The last moments of The Crucible

November 27, 2020 by Essay Writer

Arthur Miller wrote ‘The Crucible’ to compare the injustice of America in 1950’s to the witchcraft in Salem in the 1960’s. In 1950’s people were accused of being communists, which was seen as a threat to the capitalist world of America. In Salem innocent men and women were put into jails. They were accused of witchcraft.

The only alternative for the people were to confess of trafficking with the devil even if the accusations were not true. Otherwise, their fate is to be hanged.

This act was due to the fact that people in Salem believed every witch should be hanged according to the Bible. Many innocent lives were destroyed in vain when the true culprits, a group of girls were out there in Salem making false accusations on people. Arthur Millers’ major themes of the play are love, judgment, dishonesty and pride.

The girls were probably projecting their own guilt on the innocent. John and Elizabeth Proctor are such two innocent people in this play and in the Act 3, they experience the horror of being named and accused of witchcraft. Elizabeth was accused by their former maid Abigail Williams. John and Elizabeth are arrested and their children are looked after by friends while John is tested in a life-threatening ordeal, will he accept his own death or make a false confession by betraying his conscience at the end.

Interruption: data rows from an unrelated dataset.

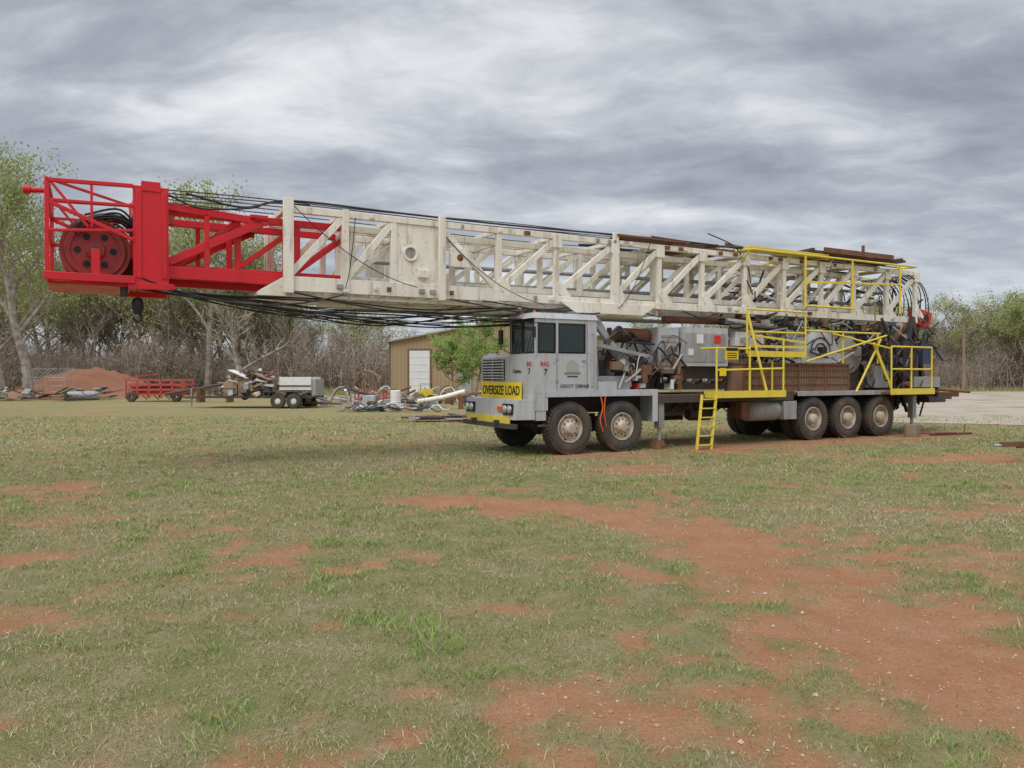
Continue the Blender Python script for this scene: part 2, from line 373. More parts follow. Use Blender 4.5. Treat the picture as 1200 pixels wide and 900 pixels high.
# ---- cab
g=G()
S0,S1=-.84,.66
g.box(S0,S1,.02,1.08,1.27,2.08,GREY)
g.box(S0,S1,1.10,2.42,1.27,2.02,GREY)
g.box(S0-.003,S0+.3,.02,2.42,.92,1.268,GREY)
g.box(S0+.02,-.58,.03,.06,.72,.92,GREY)
for (a,b_) in ((S0,S0+.06),(-.36,-.29),(.37,S1)): g.box(a,b_,.02,.08,2.082,2.78,GREY); g.box(a,b_,1.02,1.08,2.082,2.78,GREY)
g.box(S0,S0+.05,.53,.57,2.082,2.78,GREY)
g.box(S1-.04,S1-.001,.082,1.018,2.082,2.78,GREY)
g.box(S0+.061,S1-.3,.022,.075,2.7,2.779,GREY)
g.hexa([(S0-.08,-.0,2.782),(S1+.03,-.0,2.782),(S1+.03,1.12,2.782),(S0-.08,1.12,2.782),(S0+.0,.06,2.9),(S1,.06,2.9),(S1,1.06,2.9),(S0+.0,1.06,2.9)],GREY)
def frame(x0,x1,z0,z1,y,mat=BLACK,w=.022):
    g.box(x0,x1,y,y+.02,z0,z0+w,mat); g.box(x0,x1,y,y+.02,z1-w,z1,mat); g.box(x0,x0+w,y,y+.02,z0+w,z1-w,mat); g.box(x1-w,x1,y,y+.02,z0+w,z1-w,mat)
frame(-.78,-.36,2.1,2.70,.008); frame(-.29,.37,2.1,2.70,.008)
def framey(y0,y1,z0,z1,x,mat=BLACK,w=.025):
    g.box(x,x+.02,y0,y1,z0,z0+w,mat); g.box(x,x+.02,y0,y1,z1-w,z1,mat); g.box(x,x+.02,y0,y0+w,z0+w,z1-w,mat); g.box(x,x+.02,y1-w,y1,z0+w,z1-w,mat)
framey(.06,.54,2.09,2.76,S0-.012); framey(.56,1.05,2.09,2.76,S0-.012)
g.hexa([(S0,1.1,2.022),(.3,1.1,2.022),(.3,2.42,2.022),(S0,2.42,2.022),(S0+.1,1.14,2.12),(.3,1.14,2.12),(.3,2.36,2.12),(S0+.1,2.36,2.12)],GREY)
g.box(S0-.01,S0-.004,1.3,2.34,1.52,1.98,INK)
for i in range(7): 
    z=1.55+i*.062; g.box(S0-.035,S0-.012,1.32,2.32,z,z+.028,GREY)
for y in (1.3,1.8,2.3): g.box(S0-.04,S0-.036+.0,y,y+.03,1.52,1.98,GREY)
for (a,b_,c_,d_) in ((-.33,-.322,1.33,2.1),(.41,.418,1.33,2.72),(-.33,.418,1.325,1.333)): g.box(a,b_,.014,.02,c_,d_,INK)
for x in np.arange(-.78,.62,.1): g.lathe([(.008,0),(.004,-.004),(0,-.005)],(x,.02,1.3),GALV,6)
g.box(.28,.38,-.01,.012,1.93,1.96,GALV); g.box(-.36,-.3,.005,.018,1.5,1.56,GALV); g.box(-.36,-.3,.005,.018,1.95,2.01,GALV)
g.tube((.55,-.04,1.4),(.55,-.04,2.5),.014,GALV,6); g.tube((.55,-.04,1.4),(.55,.02,1.4),.014,GALV,6); g.tube((.55,-.04,2.5),(.55,.02,2.5),.014,GALV,6)
g.path([(S0+.05,.0,2.7),(S0-.12,-.12,2.66),(S0-.12,-.12,2.4)],.01,BLACK,6); g.box(S0-.13,S0-.1,-.18,-.08,2.38,2.6,BLACK)
g.path([(S0+.05,1.1,2.7),(S0-.12,1.26,2.66),(S0-.12,1.26,2.2),(S0+.03,1.1,2.1)],.012,BLACK,6); g.box(S0-.14,S0-.1,1.18,1.34,2.3,2.6,BLACK)
g.tube((S0-.03,.3,2.1),(S0-.03,.12,2.5),.008,BLACK,5); g.tube((S0-.03,.8,2.1),(S0-.03,.62,2.5),.008,BLACK,5)
g.box(-.1,.35,.3,.8,2.09,2.2,BLACK); g.box(.25,.36,.3,.8,2.2,2.66,BLACK); g.path([(-.45+.02*math.cos(a),.55+.2*math.cos(a),2.28+.15*math.sin(a)) for a in np.linspace(0,6.283,17)],.014,BLACK,5)
g.box(S0+.08,-.55,.1,1.0,2.09,2.2,DARK)
g.hexa([(-1.28,.1,.74),(-.84,.02,.74),(-.84,2.44,.74),(-1.28,2.36,.74),(-1.24,.1,1.14),(-.85,.02,1.14),(-.85,2.44,1.14),(-1.24,2.36,1.14)],GREY)
g.box(-1.31,-1.285,.25,2.2,.62,.80,YEL); g.box(-1.34,-1.2,.1,2.36,.56,.66,DARK)
g.box(-1.30,-1.262,.16,.56,.84,1.06,INK); g.box(-1.30,-1.262,1.9,2.3,.84,1.06,INK)
for y in (.26,.46,2.0,2.2): g.lathe([(.085,0),(.08,-.02),(.04,-.04),(0,-.045)],(-1.30,y,.95),LENS,20,'x')
g.box(-1.302,-1.262,.62,.8,.9,1.0,ORANGE)
for y in (.7,1.75): g.box(-1.42,-1.3,y-.03,y+.03,.62,.72,DARK)
for y in (.15,.6,1.1,1.8,2.3): g.lathe([(.03,0),(.03,.03),(.015,.05),(0,.05)],(S0+.06,y,2.9 if y<1.1 else 2.12),ORANGE,10,'z')
g.box(S1+.002,2.3,.02,2.42,1.22,1.29,GREY); g.box(-.58,2.28,-.0,.018,1.19,1.33,GREY)
g.box(2.14,2.28,-.0,.018,.62,1.188,GREY); g.box(2.262,2.28,.02,.6,.62,1.215,GREY)
g.box(.67,1.75,.3,1.9,1.292,1.62,GREY2); g.box(.7,1.2,.05,.28,1.292,1.5,GREY)
g.box(S0+.05,-.62,-.04,.02,.6,.64,DARK)
g.obj('cab',T,.012)
g=G()
g.box(-.76,-.38,.03,.036,2.12,2.68,GLASS); g.box(-.27,.35,.03,.036,2.12,2.68,GLASS)
g.box(S0+.012,S0+.018,.085,.525,2.1,2.75,GLASS); g.box(S0+.012,S0+.018,.575,1.015,2.1,2.75,GLASS)
g.box(-.76,-.38,1.05,1.056,2.12,2.68,GLASS); g.box(-.27,.35,1.05,1.056,2.12,2.68,GLASS)
g.obj('cab_glass',T)
g=G(); g.box(S0-.05,S0-.036,.5,2.32,1.13,1.49,SIGNY); g.obj('oversize_load_banner',T,.003)
text('banner_text','OVERSIZE LOAD',.275,(S0-.056,1.41,1.305),(R(90),0,R(-90)),INK,T,sx=.84,off=.003)
text('unit_text','RIG',.13,(-.62,.012,1.86),(R(90),0,0),LRED,T); text('unit_number','7',.17,(-.60,.012,1.70),(R(90),0,0),INK,T)
text('unit_text_front','RIG',.13,(S0-.008,.25,1.86),(R(90),0,R(-90)),LRED,T); text('unit_number_front','7',.17,(S0-.008,.25,1.71),(R(90),0,R(-90)),INK,T)
text('registration_text','USDOT 2588468',.1,(.1,.010,1.41),(R(90),0,0),INK,T,ext=.001)
text('door_text','Camino',.11,(S0-.014,.75,1.72),(R(90),0,R(-90)),INK,T)
g=G()
g.lathe([(.15,0),(0,-.001)],(.05,.013,1.80),paint('logo',(.38,.38,.32),.6,.2),20); g.box(-.14,.24,.010,.0125,1.66,1.70,paint('logo2',(.2,.21,.18),.6,.2)); g.box(-.08,.18,.010,.0125,1.60,1.62,INK)
g.obj('door_emblem',T)
g=G(); g.curve([(.74,-.01,1.2),(.78,-.03,.95),(.72,-.02,.7),(.8,-.01,.45)],.014,ORANGE); g.curve([(.86,-.01,1.2),(.82,-.03,.85),(.88,-.02,.55)],.012,ORANGE)
g.obj('straps',T)
# ---- mast support, raising rams, machinery
g=G()
for y in (.55,2.0):
    g.beam((1.0,y,1.3),(.9,y,3.05),.12,.12,GREY2); g.beam((2.1,y,1.3),(1.0,y,2.9),.1,.1,GREY2)
    g.tube((2.2,y,1.45),(1.35,y,2.35),.11,GREY2,16); g.tube((1.35,y,2.35),(.75,y,3.0),.06,GALV,12)
g.box(.82,1.0,.45,2.1,2.96,3.06,GREY2)
g.beam((.95,.6,1.4),(.95,1.95,2.8),.07,.07,GREY2)
g.beam((.9,.4,2.3),(2.4,.4,2.05),.06,.08,GREY2)
g.lathe([(0,-.55),(.14,-.55),(.17,-.5),(.17,.5),(.14,.55),(0,.55)],(2.35,.95,2.55),RUST,20,'x')
g.tube((1.55,.8,1.62),(1.55,.8,2.7),.06,RUST); g.lathe([(0,-.35),(.2,-.33),(.22,-.25),(.22,.25),(.2,.33),(0,.35)],(1.55,1.2,2.2),WHITE,20,'x')
for i in range(46):
    x=random.uniform(1.1,3.3); y=random.uniform(.15,.9); z=random.uniform(1.35,2.3)
    g.curve([(x,y,z),(x+random.uniform(.1,.4),y+random.uniform(-.2,.2),z+random.uniform(.1,.5)),(x+random.uniform(.3,.8),y+random.uniform(-.1,.3),z+random.uniform(-.2,.3))],random.uniform(.01,.03),random.choice([BLACK,BLACK,BLACK,RUST,GREY2,DARK,GREY]))
for i in range(26):
    x=random.uniform(1.2,3.4); y=random.uniform(.15,.8); z=random.uniform(1.3,1.9); a,b_,c_=[random.uniform(.06,.26) for _ in range(3)]; g.box(x,x+a,y,y+b_,z,z+c_,random.choice([RUST,GREY2,DARK,TAN,LABEL,BLACK]))
g.box(1.85,2.4,.6,1.7,1.3,2.0,DARK); g.box(1.93,2.07,.3,.5,1.3,1.5,LRED)
g.box(2.75,3.35,.55,2.1,1.75,2.74,GREY); g.box(3.42,4.75,.4,2.1,1.85,2.76,GREY)
g.box(3.42,4.1,.385,.398,1.95,2.62,GREY2); g.box(4.15,4.68,.385,.398,1.95,2.62,GREY2)
for i in range(7): g.box(2.82,3.28,.53,.548,1.85+i*.11,1.9+i*.11,GREY2)
g.box(3.3,4.9,.6,2.0,1.3,1.84,DARK)
g.box(3.75,3.95,.372,.384,2.38,2.6,LABEL); g.box(4.3,4.5,.372,.384,2.4,2.58,LRED); g.box(3.5,3.65,.372,.384,2.1,2.25,LABEL)
for i in range(8): g.lathe([(.05,-.1),(.055,.0),(.05,.1)],(2.8+i*.24,.35,1.5),random.choice([GREY2,DARK,RUST]),12,'y')
g.lathe([(0,-.7),(.3,-.68),(.34,-.5),(.34,.6),(.28,.7),(0,.72)],(5.4,1.0,1.85),GREY2,26,'x')
g.box(4.9,6.3,.7,2.0,2.1,2.8,GREY2); g.box(5.1,6.1,.5,.69,2.35,2.7,LABEL)
g.tube((4.8,.5,2.95),(6.6,.5,2.85),.07,GREY2); g.tube((3.2,.9,2.95),(6.4,.9,3.0),.09,RUST,14)
g.box(4.95,8.75,.14,.7,1.205,1.9,TAN)
for i in range(62):
    x=4.99+i*.0605; g.box(x,x+.025,.112,.139,1.22,1.88,TAN)
for z in (1.4,1.6,1.76): g.box(4.95,8.74,.098,.111,z,z+.02,RUST)
for x in (4.95,5.9,6.85,7.8,8.72): g.box(x,x+.04,.085,.138,1.2,1.92,RUST)
g.box(4.93,8.78,.08,.72,1.9,1.94,RUST)
g.box(5.86,5.9,.05,.084,1.2,2.0,YEL)
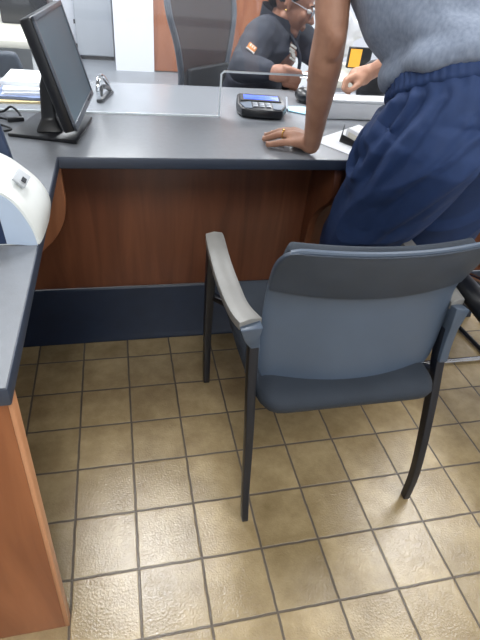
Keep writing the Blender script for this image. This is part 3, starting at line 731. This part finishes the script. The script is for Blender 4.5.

In the final moments of the play, Elizabeth ‘promises nothing’ when Danforth asks Elizabeth to persuade her husband to ‘plead for his confession’ and the audience’s tension rises as John enters ‘with a sound, the sibilance of dragging feet on stone’. ‘He is another man, bearded, filthy, his eyes misty’. The audience reacts with sorrow as they see John imprisoned for months for the accusations of witchcraft. The audience’s tension is maintained as the couple stand silently in a ‘spinning world of sorrow’. The audience feels great tension when they stand ‘in a world beyond sorrow’ and a ‘strange soft sound’ comes from his throat, she covers his hand with hers and ‘then, weak, he sits’ as they cannot shout out their love as for the events that had been happened to them. They waited uncertainly, how to respond to each other.

The number of pauses between the dialogues creates anxiety for the audience, wanting to know what they will speak next as for the short time they are left with. Tension of the audience grows as John ‘looks at her incredulously when he hears of Gile’s death as he had heard nothing from where he had been kept. The stage directions add to the dramatic tension when he repeats ‘more weight’, numbed of hearing how Giles was killed. Here the audience’s tension increases wanting to know whether John will confess or choose to become a martyr like Giles, his friend did.

John ‘with great force of will’, but not quite looking at her as though he was ashamed says ‘I have been thinking I would confess to them Elizabeth’. The audience feels great emotion as ‘she shows nothing’ and she only says ‘I cannot judge you John’. The audience’s tension increases as they expect her to persuade him to confess. But she with a slight pause says ‘I want you living John. That’s sure’.

The audience’s tension is maintained when John struggles with his conscience that he cannot break his honesty and it is hard ‘to give a lie to dogs’. Then the tension is released, after a pause, he for the first time turns directly to her and asks for forgiveness from her for as he has become an adulterer, earlier in the play.